Short problem >> Which lines hold the string "from"? Copy every one of them.

#### Recorded information ####

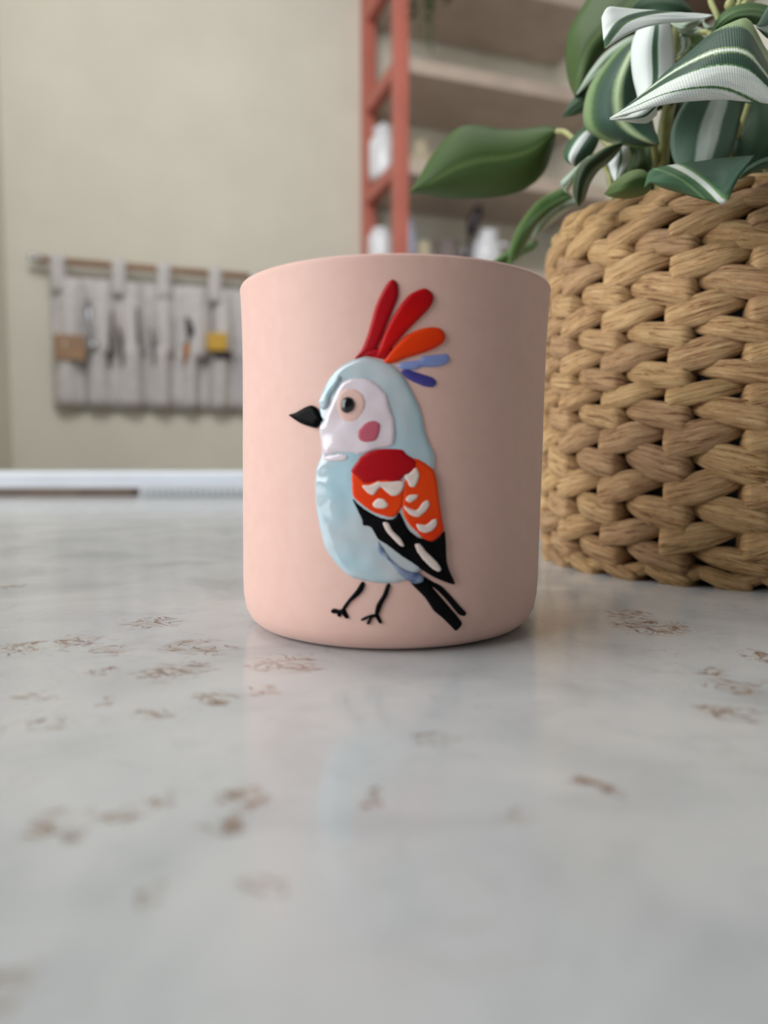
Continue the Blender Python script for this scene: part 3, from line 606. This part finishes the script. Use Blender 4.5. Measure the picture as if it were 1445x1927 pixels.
# ------------------------------------------------------------------ shelving unit against the back wall
M_salmon = plain('salmon_paint', (186, 106, 92), .5, .04, 10)
M_board = plain('shelf_board', (188, 172, 160), .55, .04, 14)
sh = thing('shelving_unit', wp(.3, .14, ZF), 'open shelving unit with salmon pink ladder frame and pale shelves', 'shelf')
def cbox(name, s0, s1, q0, q1, z0, z1, mat, par, **k): return wbox(MB(), s0, s1, q0, q1, z0, z1).go(name, mat, par, **k)
ZS2 = onwall(765, 134, .285)[1]; ZS3 = onwall(765, 326, .285)[1]; ZS1 = ZS2 * 2 - ZS3; ZS4 = ZS3 * 2 - ZS2; DZ = ZS2 - ZS3
boards = (ZS4 - 2 * DZ, ZS4 - DZ, ZS4, ZS3, ZS2, ZS1)
for s in (-.016,):
    for q in (.004, .255):
        cbox('post', s, s + .034, q, q + .036, ZF, 1.62, M_salmon, sh, bevel=.003)
    for z in boards:
        cbox('rung', s + .004, s + .03, .038, .257, z + .0, z + .036, M_salmon, sh, bevel=.003)
for z in boards:
    cbox('shelf_board', .020, .610, .006, .285, z, z + .036, M_board, sh, bevel=.002)
def shelf_xy(px, py, q, zb):   # point on a shelf at the pixel column
    s, _ = onwall(px, py, q); return wp(s, q, zb)
def pot(name, label, cat, px, q, zb, prof, mat, group=None, extra=None):
    p = shelf_xy(px, 400, q, zb + .0222); t = thing(name, p, label, cat, group)
    MB().lathe(prof, p, 32).go('body', mat, t, smooth=True)
    if extra: extra(t, p)
    return t
M_cer = plain('white_ceramic', (226, 228, 234), .3, .03, 20, coat=.4)
M_pb = plain('pale_blue_glass', (188, 196, 220), .25, .04, 20)
M_cream = plain('cream_ceramic', (216, 206, 180), .5, .04, 20)
M_gr = plain('grey_brown_clay', (116, 104, 102), .6, .08, 20)
M_blk = plain('dark_plastic', (40, 30, 38), .4, .05, 20)
jar = lambda r, h: [(r * .7, 0), (r * .92, .004), (r, .02), (r, h * .78), (r * .8, h * .9), (r * .62, h * .93), (r * .66, h), (r * .5, h)]
def lid(t, p): MB().lathe([(.012, .0), (.030, .002), (.030, .010), (.008, .014), (.009, .026), (.003, .028)], p + Vector((0, 0, .125)), 24).go('lid', M_cer, t, smooth=True)
ZB4, ZB3 = ZS4 + .014, ZS3 + .014
pot('jar', 'white lidded jar between the salmon posts on the upper visible shelf', 'jar', 722, .12, ZB3, jar(.040, .125), M_cer, extra=lid)
pot('vase', 'cream vase right of the salmon post on the upper visible shelf', 'vase', 792, .10, ZB3, [(.02, 0), (.035, .01), (.042, .05), (.03, .09), (.018, .11), (.024, .125), (.018, .125)], M_cream)
pot('jar', 'tall white jar behind the front salmon post just above the cup rim', 'jar', 716, .13, ZB4, jar(.034, .115), M_cer)
pot('bottle', 'pale blue bottle right of the salmon post above the cup rim', 'bottle', 772, .15, ZB4, [(.018, 0), (.022, .01), (.022, .085), (.010, .11), (.010, .14), (.006, .14)], M_pb)
pot('candle', 'short cream candle between the pale blue bottle and the grey pot', 'candle', 797, .18, ZB4, [(.014, 0), (.018, .003), (.018, .075), (.014, .078)], M_cream)
pot('pot', 'squat grey brown clay pot above the cup rim', 'pot', 843, .19, ZB4, [(.02, 0), (.034, .01), (.042, .035), (.038, .062), (.030, .072), (.034, .082), (.026, .082)], M_gr)
pot('bowl', 'wide pale bowl behind the grey brown pot', 'bowl', 845, .07, ZB4, [(.03, 0), (.036, .01), (.060, .05), (.066, .088), (.062, .090), (.05, .05), (.02, .03)], M_cer)
pot('jug', 'white rounded jug left of the basket on the lower visible shelf', 'jug', 915, .17, ZB4, [(.026, 0), (.036, .008), (.046, .045), (.042, .085), (.030, .105), (.036, .125), (.028, .125)], M_cer,
    extra=lambda t, p: MB().tube([p + Vector((.040, 0, .095)), p + Vector((.066, .002, .088)), p + Vector((.068, .002, .055)), p + Vector((.044, 0, .035))], .006, 8).go('handle', M_cer, t, smooth=True))
p = shelf_xy(884, 400, .20, ZB4 + .0225)
hb = thing('brush', p + Vector((.0, 0, 0)), 'dark tilted brush standing beside the white jug', 'brush')
MB().tube([p + Vector((-.018, 0, .004)), p + Vector((-.006, 0, .06)), p + Vector((.003, 0, .11))], [.008, .006, .006], 10).go('handle', M_blk, hb, smooth=True)
MB().tube([p + Vector((.001, 0, .105)), p + Vector((.010, 0, .135)), p + Vector((.022, 0, .165)), p + Vector((.028, 0, .178))], [.010, .017, .016, .008], 12).go('bristles', M_blk, hb, smooth=True)
# trailing plant on the board above
tp0 = shelf_xy(800, 40, .22, ZS1 + .0362)
tp = thing('trailing_plant', tp0, 'blurred trailing plant hanging down beside the salmon post at the top', 'plant')
MB().lathe([(.03, 0), (.04, .006), (.05, .07), (.052, .09), (.045, .09), (.04, .06)], tp0, 28).go('pot', M_cream, tp, smooth=True)
M_tl = plain('trailing_green', (70, 88, 58), .6, .2, 60)
rt = random.Random(3); fol = MB()
for (px, zl, q, dn) in ((778, 1.13, .30, 1), (783, 1.06, .31, .3), (806, 1.13, .31, 1), (813, 1.15, .32, 1), (806, 1.04, .33, .35), (838, 1.18, .31, 1), (844, 1.20, .32, 1), (797, 1.06, .30, .25), (812, 1.05, .30, .25)):
    top = tp0 + Vector((0, 0, .085)); en = shelf_xy(px, 60, q, zl); mid = Vector((en.x, en.y, 1.40)); mid2 = en.lerp(mid, .5)
    pts = crv([top, mid.lerp(top, .4) + Vector((0, 0, .03)), mid - Vector((0, 0, .03)), mid2, en], 24)
    MB().tube(pts, .0018, 5).go('stem', M_tl, tp, smooth=True)
    for q_ in pts[4:]:
        for _ in range(int(1 + 8 * dn * dn)):
            d = Vector((rt.uniform(-1, 1), rt.uniform(-1, 1), rt.uniform(-.8, .4))).normalized(); s_ = rt.uniform(.008, .014) * (.7 + .5 * dn)
            a = d.cross(Vector((0, 0, 1))).normalized() * s_ * .4; c_ = q_ + d * s_ * .6
            fol.add([q_, c_ + a, q_ + d * s_ * 1.3, c_ - a, c_ + Vector((0, 0, .001))], [(0, 1, 4), (1, 2, 4), (2, 3, 4), (3, 0, 4)])
fol.go('foliage', M_tl, tp, kind='stuff')

# dark wooden wall cabinet on the right wall
M_dw = plain('dark_wood', (74, 46, 30), .5, .2, 12)
wc = thing('wall_cabinet', wp(.55, .95, 1.03), 'dark brown wooden wall cabinet behind the top of the plant', 'cabinet')
cbox('body', .47, .612, .60, 1.30, 1.03, 1.60, M_dw, wc, bevel=.003)
for i in range(2): 
    d_ = cbox('door', .452, .469, .605 + .35 * i, .945 + .35 * i, 1.035, 1.595, M_dw, wc, bevel=.003)
    cbox('handle', .440, .452, .93 + .03 * i - .01, .935 + .03 * i, 1.2, 1.3, M_blk, d_)

# ------------------------------------------------------------------ fabric organiser hanging on the back wall
M_lin = plain('grey_linen', (204, 200, 200), .9, .05, 60, bump=.001)
M_rod = plain('beech_rod', (150, 112, 84), .6, .08, 20)
M_steel = plain('steel', (200, 204, 212), .25, .03, 20, metal=1)
M_lea = plain('tan_card', (158, 126, 98), .7, .06, 30)
M_yel = plain('mustard_plastic', (206, 164, 62), .5, .05, 20)
M_amb = plain('amber_handle', (186, 112, 30), .4, .05, 20)
s0, zt = onwall(93, 500, .03); s1, _ = onwall(497, 500, .03); _, zb = onwall(100, 765, .03); _, zm = onwall(100, 655, .03)
sL = s0; WD = s1 - s0
og = thing('wall_organiser', wp((s0 + s1) / 2, .02, zb), 'grey linen pocket organiser hanging from a wooden rod on the beige wall', 'organiser')
zr = zt + .012
MB().tube([wp(s0 - .03, .034, zr), wp(s1 + .03, .034, zr)], .0085, 12).go('rod', M_rod, og, smooth=True)
def cloth(name, sa, sb, za, zc, qf, par, n=40, m=10, mat=M_lin, **k):
    V = []; Fc = []
    for i in range(n + 1):
        for j in range(m + 1):
            u = i / n; v = j / m; V.append(wp(sa + (sb - sa) * u, qf(u, v), za + (zc - za) * v))
    for i in range(n):
        for j in range(m):
            a = i * (m + 1) + j; Fc.append((a, a + m + 1, a + m + 2, a + 1))
    return mesh(name, V, Fc, mat, par, solid=.0018, **k)
ts = zr - .045
cloth('back_panel', s0, s1, zb, ts + .012, lambda u, v: .014 + .009 * math.sin(u * 47) * (.4 + .6 * v) + .003 * math.sin(u * 23 + 1), og, 90, 8)
NP = 7
for i in range(NP):      # pockets along the lower half
    a = s0 + WD * i / NP; b = s0 + WD * (i + 1) / NP
    cloth('pocket', a + .004, b - .004, zb, zm + .012, lambda u, v, i=i: .020 + .042 * max(0, math.sin(math.pi * min(1, u * (1.15 + .1 * math.sin(i * 2))))) ** 1.1 * (.45 + .55 * v) + .003 * math.sin(u * 9 + i), og, 20, 6)
for px in (113, 227, 311, 407, 484):      # loops round the rod
    c_ = onwall(px, 510, .03)[0]
    cloth('loop', c_ - .022, c_ + .014, ts - .03, zr + .012, lambda u, v: .052 - .010 * (1 - v) - .008 * (2 * u - 1) ** 2, og, 6, 6)
    cloth('loop', c_ - .022, c_ + .014, ts - .01, zr + .012, lambda u, v: .018, og, 4, 3)
for pa, pb in ((104, 160), (168, 218), (220, 272), (288, 330), (340, 398), (402, 440), (446, 492)):    # folds of the upper panel
    a = onwall(pa, 560, .03)[0]; b = onwall(pb, 560, .03)[0]
    cloth('drape', a, b, zm - .01, ts + .008, lambda u, v, k=pa: .020 + .036 * math.sin(math.pi * u) ** 1.2 * (1 - .45 * v) + .003 * math.sin(v * 6 + k), og, 16, 8)
hk = MB().lathe([(.004, 0), (.011, .003), (.012, .012), (.006, .017), (.001, .018)], wp(s0 - .036, .034, zr - .006), 16).go('finial', M_steel, og, smooth=True, label='shiny metal end knob on the left')
MB().tube([wp(s0 - .018, .001, zr + .012), wp(s0 - .018, .03, zr + .014), wp(s0 - .018, .046, zr), wp(s0 - .018, .034, zr - .012)], .003, 8).go('hook', M_steel, og, smooth=True)
MB().tube([wp(s1 + .018, .001, zr + .012), wp(s1 + .018, .03, zr + .014), wp(s1 + .018, .046, zr), wp(s1 + .018, .034, zr - .012)], .003, 8).go('hook', M_steel, og, smooth=True)
def ow(px, py, q=.06): s, z = onwall(px, py, q); return s, z
def wtube(name, label, cat, pts, r, mat, group=None, n=10):
    P = [wp(*(ow(x, y, q)[:1] + (q,) + ow(x, y, q)[1:])) for x, y, q in pts]
    t = thing(name, (P[0].x, P[0].y, min(p.z for p in P)), label, cat, group); MB().tube(P, r, n).go('shaft', mat, t, smooth=True); return t, P
a_, z1_ = ow(100, 628); b_, z2_ = ow(161, 656)
cb_ = thing('card_wallet', wp((a_ + b_) / 2, .03, z2_ - .03), 'tan card wallet sticking out of the leftmost pocket', 'wallet')
wbox(MB(), a_, b_, .050, .060, z2_ - .03, z1_).go('cover', M_lea, cb_, bevel=.003)
t, P = wtube('ladle', 'steel ladle in the second pocket with a round shiny end', 'ladle', [(172, 690, .036), (168, 600, .036), (166, 565, .036)], .004, M_steel)
c_ = wp(*(ow(176, 650, .06)[0], .062, ow(176, 650, .06)[1])); MB().lathe([(.002, -.012), (.009, -.009), (.013, 0), (.009, .009), (.002, .012)], c_, 16).go('bowl', M_steel, t, smooth=True)
for x0, x1, y1, lab in ((205, 212, 585, 'dark thin tool in the third pocket, left of the pair'), (232, 222, 615, 'dark short tool in the third pocket, right of the pair'), (262, 258, 580, 'dark rod standing in the fourth pocket'), (292, 284, 620, 'short dark tool at the right side of the fourth pocket')):
    wtube('craft_tool', lab, 'tool', [(x0, 690, .034), ((x0 + x1) / 2, 640, .050), (x1, y1, .056)], [.004, .005, .004], M_gr)
t, P = wtube('screwdriver', 'amber handled tool with a dark top in the fifth pocket', 'tool', [(348, 690, .034), (351, 662, .058), (352, 648, .058)], [.004, .009, .008], M_amb)
Q = [wp(ow(x, y, .055)[0], .055, ow(x, y, .055)[1]) for x, y in ((352, 650), (358, 622), (352, 598))]; MB().tube(Q, [.006, .010, .006], 10).go('tip', M_blk, t, smooth=True)
a_, z1_ = ow(390, 625); b_, z2_ = ow(428, 662)
tm_ = thing('tape_measure', wp((a_ + b_) / 2, .05, z2_), 'mustard yellow tape measure in the rightmost visible pocket', 'tape measure')
wbox(MB(), a_, b_, .036, .068, z2_, z1_).go('case', M_yel, tm_, bevel=.006)
a2, z3 = ow(405, 660); b2, z4 = ow(436, 676); wbox(MB(), a2, b2, .038, .066, z4, z3 + .001).go('base', M_blk, tm_, bevel=.003)

# ------------------------------------------------------------------ far end of the worktop: ruler and coil notebook
M_rul = plain('brown_wood', (92, 74, 62), .5, .12, 30)
xa = at(-120, 925, .86).x; xb = at(258, 925, .86).x
o = MB().box((xa, .845, 0), (xb, .885, .0085)).go('wooden_ruler', M_rul, bevel=.002); props(o, 'long flat brown wooden ruler lying along the far edge of the worktop', 'ruler')
x0 = at(266, 925, .84).x; x1 = at(520, 925, .84).x
M_pap = plain('grey_cover', (176, 178, 178), .5, .02, 30)
nb = thing('coil_notebook', ((x0 + x1) / 2, .86, 0), 'pale grey coil-bound notebook lying at the far edge of the worktop', 'notebook')
MB().box((x0, .832, 0), (x1, .897, .009)).go('pages', M_pap, nb, bevel=.001)
for k in range(22):
    x = x0 + .004 + (x1 - x0 - .008) * k / 21
    MB().tube([(x, .832 + .0055 * math.cos(a), .0058 + .0055 * math.sin(a)) for a in [2 * math.pi * i / 12 for i in range(13)]], .0012, 6, cap=False).go('coil_ring', M_white, nb, smooth=True)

####

Output for this exercise >>
Continue the Blender Python script for this scene: part 3, from line 606. This part finishes the script. Use Blender 4.5. Measure the picture as if it were 1445x1927 pixels.
og = thing('wall_organiser', wp((s0 + s1) / 2, .02, zb), 'grey linen pocket organiser hanging from a wooden rod on the beige wall', 'organiser')